NRK also broadast video of one of the dead wolves being dragged through the snow after it was shot near Trysil. PHOTO: NRK screen grab

“With so many hunters in an area where we knew the wolves were, it went fast,” Ole Martin Norderhaug, spokesman for the organization Trysil Fellesforening that organized and carried out the hunt,  told NRK.

That’s exactly what Siri Martinsen, leader of the animal rights organization NOAH in Oslo, had feared.

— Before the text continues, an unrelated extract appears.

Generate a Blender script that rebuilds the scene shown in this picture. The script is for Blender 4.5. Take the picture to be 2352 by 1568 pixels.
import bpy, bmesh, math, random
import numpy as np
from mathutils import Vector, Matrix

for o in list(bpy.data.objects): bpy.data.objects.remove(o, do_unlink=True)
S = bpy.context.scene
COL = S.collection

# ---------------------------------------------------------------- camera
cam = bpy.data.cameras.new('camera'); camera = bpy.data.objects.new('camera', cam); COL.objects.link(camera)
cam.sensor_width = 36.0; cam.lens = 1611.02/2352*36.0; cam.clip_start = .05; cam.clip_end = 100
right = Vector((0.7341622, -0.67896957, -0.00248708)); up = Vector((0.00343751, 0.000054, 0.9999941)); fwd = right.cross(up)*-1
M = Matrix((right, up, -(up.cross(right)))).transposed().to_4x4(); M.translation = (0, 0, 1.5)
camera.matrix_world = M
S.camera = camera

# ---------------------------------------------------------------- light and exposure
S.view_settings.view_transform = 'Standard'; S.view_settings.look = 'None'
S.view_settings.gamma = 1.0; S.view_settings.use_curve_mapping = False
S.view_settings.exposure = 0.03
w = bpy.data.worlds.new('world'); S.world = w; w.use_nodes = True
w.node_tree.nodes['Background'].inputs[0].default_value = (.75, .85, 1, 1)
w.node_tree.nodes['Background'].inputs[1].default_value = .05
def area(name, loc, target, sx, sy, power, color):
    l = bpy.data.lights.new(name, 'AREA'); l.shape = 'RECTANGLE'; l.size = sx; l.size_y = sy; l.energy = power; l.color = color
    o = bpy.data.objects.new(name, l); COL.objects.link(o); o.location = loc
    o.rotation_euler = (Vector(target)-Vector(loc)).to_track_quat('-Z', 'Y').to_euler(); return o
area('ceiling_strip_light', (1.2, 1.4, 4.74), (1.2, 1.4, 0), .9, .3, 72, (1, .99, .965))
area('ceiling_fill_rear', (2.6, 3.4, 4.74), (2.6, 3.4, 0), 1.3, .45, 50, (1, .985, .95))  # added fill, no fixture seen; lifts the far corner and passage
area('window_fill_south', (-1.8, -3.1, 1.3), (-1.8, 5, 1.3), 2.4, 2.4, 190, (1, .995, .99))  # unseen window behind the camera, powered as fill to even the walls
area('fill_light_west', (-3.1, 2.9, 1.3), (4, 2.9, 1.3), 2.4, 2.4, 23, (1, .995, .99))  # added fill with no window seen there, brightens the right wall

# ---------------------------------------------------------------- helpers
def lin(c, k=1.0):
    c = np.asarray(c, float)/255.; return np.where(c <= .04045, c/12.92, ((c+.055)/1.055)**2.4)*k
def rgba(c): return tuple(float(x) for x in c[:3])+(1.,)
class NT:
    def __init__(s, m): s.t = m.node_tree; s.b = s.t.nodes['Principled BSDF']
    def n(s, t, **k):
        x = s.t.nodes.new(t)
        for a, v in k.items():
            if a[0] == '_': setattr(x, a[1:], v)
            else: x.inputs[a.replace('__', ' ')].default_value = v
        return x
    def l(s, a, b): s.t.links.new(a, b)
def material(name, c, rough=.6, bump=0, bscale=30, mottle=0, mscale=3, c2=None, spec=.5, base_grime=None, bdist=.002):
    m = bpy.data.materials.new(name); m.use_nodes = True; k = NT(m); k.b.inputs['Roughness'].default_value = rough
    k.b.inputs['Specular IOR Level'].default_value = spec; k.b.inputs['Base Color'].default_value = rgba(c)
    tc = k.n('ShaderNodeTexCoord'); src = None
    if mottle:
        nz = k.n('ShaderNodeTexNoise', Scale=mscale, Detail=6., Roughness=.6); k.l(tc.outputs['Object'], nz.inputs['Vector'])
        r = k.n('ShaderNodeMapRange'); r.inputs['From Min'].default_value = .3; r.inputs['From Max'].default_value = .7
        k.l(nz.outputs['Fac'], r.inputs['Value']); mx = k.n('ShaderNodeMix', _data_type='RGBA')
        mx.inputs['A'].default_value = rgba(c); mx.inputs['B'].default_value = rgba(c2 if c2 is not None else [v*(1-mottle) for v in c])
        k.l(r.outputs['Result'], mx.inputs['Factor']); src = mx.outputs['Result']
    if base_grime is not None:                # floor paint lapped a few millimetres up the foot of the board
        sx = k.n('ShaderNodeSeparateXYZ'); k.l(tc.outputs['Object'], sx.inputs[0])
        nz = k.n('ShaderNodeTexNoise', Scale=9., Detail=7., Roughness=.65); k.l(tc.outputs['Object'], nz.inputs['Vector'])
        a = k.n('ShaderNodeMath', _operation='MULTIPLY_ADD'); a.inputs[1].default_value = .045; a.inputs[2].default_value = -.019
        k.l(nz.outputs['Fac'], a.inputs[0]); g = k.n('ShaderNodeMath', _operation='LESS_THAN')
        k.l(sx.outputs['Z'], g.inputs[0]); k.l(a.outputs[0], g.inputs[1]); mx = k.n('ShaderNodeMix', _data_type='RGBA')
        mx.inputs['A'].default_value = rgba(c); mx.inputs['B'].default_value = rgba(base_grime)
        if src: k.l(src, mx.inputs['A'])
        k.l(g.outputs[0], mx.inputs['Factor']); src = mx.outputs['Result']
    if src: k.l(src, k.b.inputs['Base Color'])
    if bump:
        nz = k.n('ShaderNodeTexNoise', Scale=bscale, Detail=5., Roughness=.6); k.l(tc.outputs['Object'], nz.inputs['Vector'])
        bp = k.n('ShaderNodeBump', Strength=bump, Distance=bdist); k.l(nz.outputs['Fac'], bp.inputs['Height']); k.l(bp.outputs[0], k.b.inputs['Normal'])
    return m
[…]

Her group had tried to win an injunction to block the hunt but officials refused to grant it until the appeal could be heard in court on January 3. Since the government had authorized the hunt from January 1, the hunters were thus keen to act while they could.

“It’s tragic that the wolves have been shot before the court could even evaluate whether the hunt should be stopped pending a court evaluation of its legality,” Martinsen told NRK. NOAH believes the government is violating international regulations against hunting in established wolf zones.

NRK led off its nightly national newscast Dagsrevyen with the wolf hunt on New Year’s Day. The hunt is controversial both in and outside Norway. PHOTO: NRK screen grab

“The (government) decision is unprecedented,” NOAH wrote on its website (external link) right after the hunt was authorized in December. “It is the first time after the wolf returned to Norway in the 1990s that a whole pack shall be killed inside the zone.” NOAH added that it “strongly condemns” the Norwegian government’s decision, claiming it places Norway “among the worst countries when it comes to the protection of wild species.”

Martinsen has won support from Mads Andenæs, a professor at the University of Oslo’s Law School who also questions the international legality of the hunt. He told NRK, which led off its nightly national newscast with the wolf hunt on January 1, that the controversy around the hunt subjects Norway to possible boycotts of export goods and services. Andenæs expects international pressure on Norway to stop its ongoing hunts of a predator that remains an endangered species.

Norderhaug of the hunting group in Trysil, meanwhile, told NRK that the hunt was suspended right after the second wolf was shot, but only because “we don’t know if there are more wolves in the zone.” He said no new hunt would begin “until we find tracks indicating that more wolves are in the area.”